**Record extracts**
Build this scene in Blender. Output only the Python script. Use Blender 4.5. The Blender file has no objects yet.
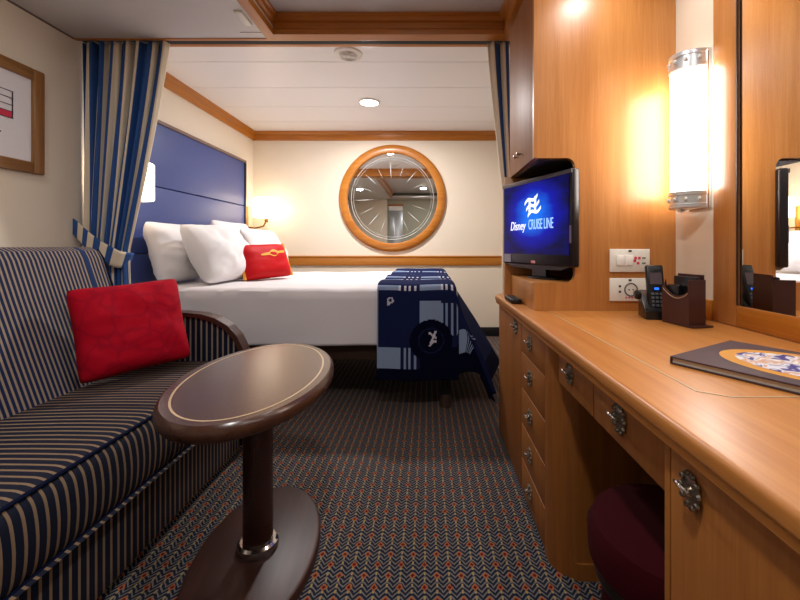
import bpy, bmesh, math, random
from mathutils import Vector, Matrix, noise
random.seed(4)
PI = math.pi
SC = bpy.context.scene
COL = SC.collection

# ------------------------------------------------------------------ materials
def nmat(name):
    m = bpy.data.materials.new(name); m.use_nodes = True
    nt = m.node_tree
    return m, nt, nt.nodes['Principled BSDF']

def srgb(r, g, b):
    def f(c):
        c /= 255.0
        return c/12.92 if c <= .04045 else ((c+.055)/1.055)**2.4
    return (f(r), f(g), f(b), 1)

def plain(name, col, rough=.5, metal=0, bump=0, bscale=200, coat=0, spec=.5, sheen=0):
    m, nt, p = nmat(name)
    p.inputs['Base Color'].default_value = col
    p.inputs['Roughness'].default_value = rough
    p.inputs['Metallic'].default_value = metal
    p.inputs['Coat Weight'].default_value = coat
    p.inputs['Specular IOR Level'].default_value = spec
    p.inputs['Sheen Weight'].default_value = sheen
    tc = nt.nodes.new('ShaderNodeTexCoord')
    n = nt.nodes.new('ShaderNodeTexNoise'); n.inputs['Scale'].default_value = bscale
    nt.links.new(tc.outputs['Object'], n.inputs['Vector'])
    mx = nt.nodes.new('ShaderNodeMix'); mx.data_type = 'RGBA'
    mx.inputs[6].default_value = tuple(c*.93 for c in col[:3])+(1,)
    mx.inputs[7].default_value = tuple(min(1, c*1.05) for c in col[:3])+(1,)
    nt.links.new(n.outputs['Fac'], mx.inputs[0]); nt.links.new(mx.outputs[2], p.inputs['Base Color'])
    if bump:
        b = nt.nodes.new('ShaderNodeBump'); b.inputs['Strength'].default_value = bump
        b.inputs['Distance'].default_value = .002
        nt.links.new(n.outputs['Fac'], b.inputs['Height']); nt.links.new(b.outputs['Normal'], p.inputs['Normal'])
    return m

def emis(name, col, strength):
    m, nt, p = nmat(name)
    p.inputs['Base Color'].default_value = col
    p.inputs['Emission Color'].default_value = col
    p.inputs['Emission Strength'].default_value = strength
    return m

def wood(name, c1, c2, rough=.35, axis='Z', coat=.15, fine=1.0):
    """grain running along axis"""
    m, nt, p = nmat(name)
    L = nt.links.new
    tc = nt.nodes.new('ShaderNodeTexCoord'); mp = nt.nodes.new('ShaderNodeMapping')
    s = {'X': (1.2, 30, 30), 'Y': (30, 1.2, 30), 'Z': (30, 30, 1.2)}[axis]
    mp.inputs['Scale'].default_value = s
    L(tc.outputs['Object'], mp.inputs['Vector'])
    n1 = nt.nodes.new('ShaderNodeTexNoise'); n1.inputs['Scale'].default_value = 1.3*fine; n1.inputs['Detail'].default_value = 5
    n1.inputs['Distortion'].default_value = .6
    n2 = nt.nodes.new('ShaderNodeTexNoise'); n2.inputs['Scale'].default_value = 7*fine; n2.inputs['Detail'].default_value = 3
    n3 = nt.nodes.new('ShaderNodeTexNoise'); n3.inputs['Scale'].default_value = .16; n3.inputs['Detail'].default_value = 2
    for n in (n1, n2, n3): L(mp.outputs[0], n.inputs['Vector'])
    a = nt.nodes.new('ShaderNodeMath'); a.operation = 'MULTIPLY_ADD'; a.inputs[1].default_value = .45
    L(n2.outputs['Fac'], a.inputs[0]); 
    b = nt.nodes.new('ShaderNodeMath'); b.operation = 'MULTIPLY_ADD'; b.inputs[1].default_value = .75
    L(n1.outputs['Fac'], b.inputs[0]); 
    c = nt.nodes.new('ShaderNodeMath'); c.operation = 'MULTIPLY_ADD'; c.inputs[1].default_value = .8; c.inputs[2].default_value = -.5
    L(n3.outputs['Fac'], c.inputs[0]); L(c.outputs[0], b.inputs[2]); L(b.outputs[0], a.inputs[2])
    r = nt.nodes.new('ShaderNodeValToRGB')
    r.color_ramp.elements[0].position = .2; r.color_ramp.elements[0].color = c2
    r.color_ramp.elements[1].position = .8; r.color_ramp.elements[1].color = c1
    L(a.outputs[0], r.inputs['Fac']); L(r.outputs['Color'], p.inputs['Base Color'])
    p.inputs['Roughness'].default_value = rough
    p.inputs['Coat Weight'].default_value = coat; p.inputs['Coat Roughness'].default_value = .2
    return m

def stripes(name, axis, base, line, period, duty, wide=None, rough=.8, offset=0):
    m, nt, p = nmat(name); L = nt.links.new
    tc = nt.nodes.new('ShaderNodeTexCoord'); sx = nt.nodes.new('ShaderNodeSeparateXYZ')
    L(tc.outputs['Object'], sx.inputs[0])
    o = sx.outputs[{'X': 0, 'Y': 1, 'Z': 2}[axis]]
    def tri(period, duty, off):
        a = nt.nodes.new('ShaderNodeMath'); a.operation = 'ADD'; a.inputs[1].default_value = 10+off; L(o, a.inputs[0])
        d = nt.nodes.new('ShaderNodeMath'); d.operation = 'DIVIDE'; d.inputs[1].default_value = period; L(a.outputs[0], d.inputs[0])
        f = nt.nodes.new('ShaderNodeMath'); f.operation = 'FRACT'; L(d.outputs[0], f.inputs[0])
        l = nt.nodes.new('ShaderNodeMath'); l.operation = 'LESS_THAN'; l.inputs[1].default_value = duty; L(f.outputs[0], l.inputs[0])
        return l.outputs[0]
    mx = nt.nodes.new('ShaderNodeMix'); mx.data_type = 'RGBA'
    mx.inputs[6].default_value = base; mx.inputs[7].default_value = line
    L(tri(period, duty, offset), mx.inputs[0])
    out = mx.outputs[2]
    if wide:
        m2 = nt.nodes.new('ShaderNodeMix'); m2.data_type = 'RGBA'; m2.inputs[7].default_value = wide[0]
        L(out, m2.inputs[6]); L(tri(wide[1], wide[2], wide[3]), m2.inputs[0]); out = m2.outputs[2]
    # woven noise
    n = nt.nodes.new('ShaderNodeTexNoise'); n.inputs['Scale'].default_value = 900; L(tc.outputs['Object'], n.inputs['Vector'])
    m3 = nt.nodes.new('ShaderNodeMix'); m3.data_type = 'RGBA'; m3.blend_type = 'MULTIPLY'; m3.inputs[0].default_value = .4
    L(out, m3.inputs[6]); L(n.outputs['Fac'], m3.inputs[7]); 
    L(m3.outputs[2], p.inputs['Base Color'])
    bp = nt.nodes.new('ShaderNodeBump'); bp.inputs['Strength'].default_value = .3; bp.inputs['Distance'].default_value = .002
    L(n.outputs['Fac'], bp.inputs['Height']); L(bp.outputs[0], p.inputs['Normal'])
    p.inputs['Roughness'].default_value = rough
    p.inputs['Specular IOR Level'].default_value = .25
    return m

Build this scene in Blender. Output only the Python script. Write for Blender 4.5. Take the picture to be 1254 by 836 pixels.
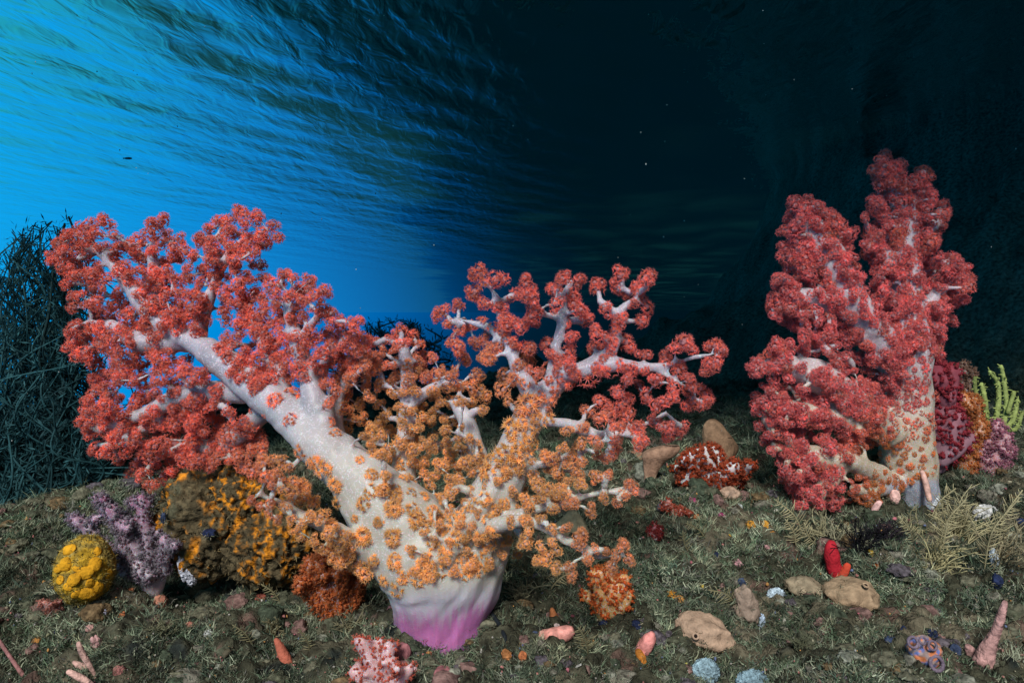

**Request**
Pictures stay out; repeat all the rest of the records exactly.

**Complete response**
Build this scene in Blender. Output only the Python script. Use Blender 4.5. The Blender file has no objects yet.
import bpy, bmesh, math, random
from mathutils import Vector, Matrix, noise
random.seed(4)
PI = math.pi
SC = bpy.context.scene
COL = SC.collection

# ------------------------------------------------------------------ materials
def nmat(name):
    m = bpy.data.materials.new(name); m.use_nodes = True
    nt = m.node_tree
    return m, nt, nt.nodes['Principled BSDF']

def srgb(r, g, b):
    def f(c):
        c /= 255.0
        return c/12.92 if c <= .04045 else ((c+.055)/1.055)**2.4
    return (f(r), f(g), f(b), 1)

def plain(name, col, rough=.5, metal=0, bump=0, bscale=200, coat=0, spec=.5, sheen=0):
    m, nt, p = nmat(name)
    p.inputs['Base Color'].default_value = col
    p.inputs['Roughness'].default_value = rough
    p.inputs['Metallic'].default_value = metal
    p.inputs['Coat Weight'].default_value = coat
    p.inputs['Specular IOR Level'].default_value = spec
    p.inputs['Sheen Weight'].default_value = sheen
    tc = nt.nodes.new('ShaderNodeTexCoord')
    n = nt.nodes.new('ShaderNodeTexNoise'); n.inputs['Scale'].default_value = bscale
    nt.links.new(tc.outputs['Object'], n.inputs['Vector'])
    mx = nt.nodes.new('ShaderNodeMix'); mx.data_type = 'RGBA'
    mx.inputs[6].default_value = tuple(c*.93 for c in col[:3])+(1,)
    mx.inputs[7].default_value = tuple(min(1, c*1.05) for c in col[:3])+(1,)
    nt.links.new(n.outputs['Fac'], mx.inputs[0]); nt.links.new(mx.outputs[2], p.inputs['Base Color'])
    if bump:
        b = nt.nodes.new('ShaderNodeBump'); b.inputs['Strength'].default_value = bump
        b.inputs['Distance'].default_value = .002
        nt.links.new(n.outputs['Fac'], b.inputs['Height']); nt.links.new(b.outputs['Normal'], p.inputs['Normal'])
    return m

def emis(name, col, strength):
    m, nt, p = nmat(name)
    p.inputs['Base Color'].default_value = col
    p.inputs['Emission Color'].default_value = col
    p.inputs['Emission Strength'].default_value = strength
    return m

def wood(name, c1, c2, rough=.35, axis='Z', coat=.15, fine=1.0):
    """grain running along axis"""
    m, nt, p = nmat(name)
    L = nt.links.new
    tc = nt.nodes.new('ShaderNodeTexCoord'); mp = nt.nodes.new('ShaderNodeMapping')
    s = {'X': (1.2, 30, 30), 'Y': (30, 1.2, 30), 'Z': (30, 30, 1.2)}[axis]
    mp.inputs['Scale'].default_value = s
    L(tc.outputs['Object'], mp.inputs['Vector'])
    n1 = nt.nodes.new('ShaderNodeTexNoise'); n1.inputs['Scale'].default_value = 1.3*fine; n1.inputs['Detail'].default_value = 5
    n1.inputs['Distortion'].default_value = .6
    n2 = nt.nodes.new('ShaderNodeTexNoise'); n2.inputs['Scale'].default_value = 7*fine; n2.inputs['Detail'].default_value = 3
    n3 = nt.nodes.new('ShaderNodeTexNoise'); n3.inputs['Scale'].default_value = .16; n3.inputs['Detail'].default_value = 2
    for n in (n1, n2, n3): L(mp.outputs[0], n.inputs['Vector'])
    a = nt.nodes.new('ShaderNodeMath'); a.operation = 'MULTIPLY_ADD'; a.inputs[1].default_value = .45
    L(n2.outputs['Fac'], a.inputs[0]); 
    b = nt.nodes.new('ShaderNodeMath'); b.operation = 'MULTIPLY_ADD'; b.inputs[1].default_value = .75
    L(n1.outputs['Fac'], b.inputs[0]); 
    c = nt.nodes.new('ShaderNodeMath'); c.operation = 'MULTIPLY_ADD'; c.inputs[1].default_value = .8; c.inputs[2].default_value = -.5
    L(n3.outputs['Fac'], c.inputs[0]); L(c.outputs[0], b.inputs[2]); L(b.outputs[0], a.inputs[2])
    r = nt.nodes.new('ShaderNodeValToRGB')
    r.color_ramp.elements[0].position = .2; r.color_ramp.elements[0].color = c2
    r.color_ramp.elements[1].position = .8; r.color_ramp.elements[1].color = c1
    L(a.outputs[0], r.inputs['Fac']); L(r.outputs['Color'], p.inputs['Base Color'])
    p.inputs['Roughness'].default_value = rough
    p.inputs['Coat Weight'].default_value = coat; p.inputs['Coat Roughness'].default_value = .2
    return m

def stripes(name, axis, base, line, period, duty, wide=None, rough=.8, offset=0):
    m, nt, p = nmat(name); L = nt.links.new
    tc = nt.nodes.new('ShaderNodeTexCoord'); sx = nt.nodes.new('ShaderNodeSeparateXYZ')
    L(tc.outputs['Object'], sx.inputs[0])
    o = sx.outputs[{'X': 0, 'Y': 1, 'Z': 2}[axis]]
    def tri(period, duty, off):
        a = nt.nodes.new('ShaderNodeMath'); a.operation = 'ADD'; a.inputs[1].default_value = 10+off; L(o, a.inputs[0])
        d = nt.nodes.new('ShaderNodeMath'); d.operation = 'DIVIDE'; d.inputs[1].default_value = period; L(a.outputs[0], d.inputs[0])
        f = nt.nodes.new('ShaderNodeMath'); f.operation = 'FRACT'; L(d.outputs[0], f.inputs[0])
        l = nt.nodes.new('ShaderNodeMath'); l.operation = 'LESS_THAN'; l.inputs[1].default_value = duty; L(f.outputs[0], l.inputs[0])
        return l.outputs[0]
    mx = nt.nodes.new('ShaderNodeMix'); mx.data_type = 'RGBA'
    mx.inputs[6].default_value = base; mx.inputs[7].default_value = line
    L(tri(period, duty, offset), mx.inputs[0])
    out = mx.outputs[2]
    if wide:
        m2 = nt.nodes.new('ShaderNodeMix'); m2.data_type = 'RGBA'; m2.inputs[7].default_value = wide[0]
        L(out, m2.inputs[6]); L(tri(wide[1], wide[2], wide[3]), m2.inputs[0]); out = m2.outputs[2]
    # woven noise
    n = nt.nodes.new('ShaderNodeTexNoise'); n.inputs['Scale'].default_value = 900; L(tc.outputs['Object'], n.inputs['Vector'])
    m3 = nt.nodes.new('ShaderNodeMix'); m3.data_type = 'RGBA'; m3.blend_type = 'MULTIPLY'; m3.inputs[0].default_value = .4
    L(out, m3.inputs[6]); L(n.outputs['Fac'], m3.inputs[7]); 
    L(m3.outputs[2], p.inputs['Base Color'])
    bp = nt.nodes.new('ShaderNodeBump'); bp.inputs['Strength'].default_value = .3; bp.inputs['Distance'].default_value = .002
    L(n.outputs['Fac'], bp.inputs['Height']); L(bp.outputs[0], p.inputs['Normal'])
    p.inputs['Roughness'].default_value = rough
    p.inputs['Specular IOR Level'].default_value = .25
    return m

Build this scene in Blender. Output only the Python script. Write for Blender 4.5. Take the picture to be 1254 by 836 pixels.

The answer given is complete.